Zuma had declared to the relevant authorities all income received and allegations contained in the reports "are misleading and are clearly part of the ongoing smear campaigns. The tax matters of the president are in order", Zuma's spokesman Bongani Ngqulunga said.

Zuma had also not received any information "related to taxes linked to the Nkandla upgrades as alleged by the media", Ngqulunga said in a terse statement in response to an exclusive extract from veteran investigative journalist Jacques Pauw’s new book "The President’s Keepers" published in The Sunday Times.

The book claims, among other things, that Zuma failed to submit a tax return for his first year in office. "This was no exception. He didn't submit a tax return for the second year, either. Or the third or the fourth."
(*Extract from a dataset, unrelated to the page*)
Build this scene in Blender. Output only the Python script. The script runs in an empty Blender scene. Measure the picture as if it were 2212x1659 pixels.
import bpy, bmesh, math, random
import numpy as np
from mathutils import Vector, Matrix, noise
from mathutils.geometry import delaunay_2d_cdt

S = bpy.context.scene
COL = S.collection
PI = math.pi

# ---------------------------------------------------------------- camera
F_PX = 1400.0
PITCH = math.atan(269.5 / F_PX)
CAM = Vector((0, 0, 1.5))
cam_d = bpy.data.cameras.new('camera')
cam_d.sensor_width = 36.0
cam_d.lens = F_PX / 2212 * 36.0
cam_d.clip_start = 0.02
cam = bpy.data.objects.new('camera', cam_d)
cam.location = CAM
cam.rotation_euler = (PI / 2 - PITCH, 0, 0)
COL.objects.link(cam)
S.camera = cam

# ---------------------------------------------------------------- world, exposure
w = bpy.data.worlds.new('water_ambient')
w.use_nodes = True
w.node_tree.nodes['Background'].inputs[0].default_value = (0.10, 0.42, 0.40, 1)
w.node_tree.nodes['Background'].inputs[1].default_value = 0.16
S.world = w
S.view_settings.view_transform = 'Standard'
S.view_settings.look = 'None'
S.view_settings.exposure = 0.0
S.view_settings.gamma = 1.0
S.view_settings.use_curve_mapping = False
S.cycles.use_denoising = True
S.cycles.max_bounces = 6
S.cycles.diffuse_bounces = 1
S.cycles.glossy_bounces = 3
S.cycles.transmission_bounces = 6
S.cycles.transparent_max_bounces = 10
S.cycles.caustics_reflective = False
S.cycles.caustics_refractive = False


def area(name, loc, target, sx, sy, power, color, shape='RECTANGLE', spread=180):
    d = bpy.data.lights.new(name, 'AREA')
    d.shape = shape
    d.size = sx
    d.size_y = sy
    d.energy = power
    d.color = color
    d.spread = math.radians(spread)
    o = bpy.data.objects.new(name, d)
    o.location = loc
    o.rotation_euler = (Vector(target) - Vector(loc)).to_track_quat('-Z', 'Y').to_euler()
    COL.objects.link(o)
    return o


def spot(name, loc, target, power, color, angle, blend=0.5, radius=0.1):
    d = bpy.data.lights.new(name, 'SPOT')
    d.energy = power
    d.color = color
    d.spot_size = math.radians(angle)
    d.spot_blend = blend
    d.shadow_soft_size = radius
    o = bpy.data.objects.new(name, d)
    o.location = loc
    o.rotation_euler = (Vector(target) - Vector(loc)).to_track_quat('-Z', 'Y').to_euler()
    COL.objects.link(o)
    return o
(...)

"There are a couple of reasons Zuma didn't want to submit his tax returns. The first was more than likely the predicament of the Nkandla upgrades. Legally, Zuma owed millions of rands in tax on the fringe benefits that accrued to him because of these upgrades.

"What I discovered next was almost too fantastic, implausible and far-fetched. Have you ever heard of any head of state anywhere in the universe who was, while running the affairs of his country, also an employee of a private company?" the book says.

"In 2010, a SARS auditor in the Durban office of the revenue collector was doing a routine tax compliance check of a security company by the name of Royal Security. The company's founding member and director is Roy Moodley, who is a public friend of Jacob Zuma and an ANC benefactor."

The book alleges Zuma had been on Royal Security's payroll at R1 million a month without employee tax being deducted. "Zuma was employed at the security company for at least four months after becoming president. It means that for the first months of his presidency, Zuma's boss was Roy Moodley. These payments to Zuma must give Moodley an iron hold over Zuma.

"What Zuma allegedly did was dishonest, unlawful and unconstitutional. He came close to losing his presidency after the Constitutional Court ruled in 2016 that he had failed to uphold the constitution. But this is much worse," the book says.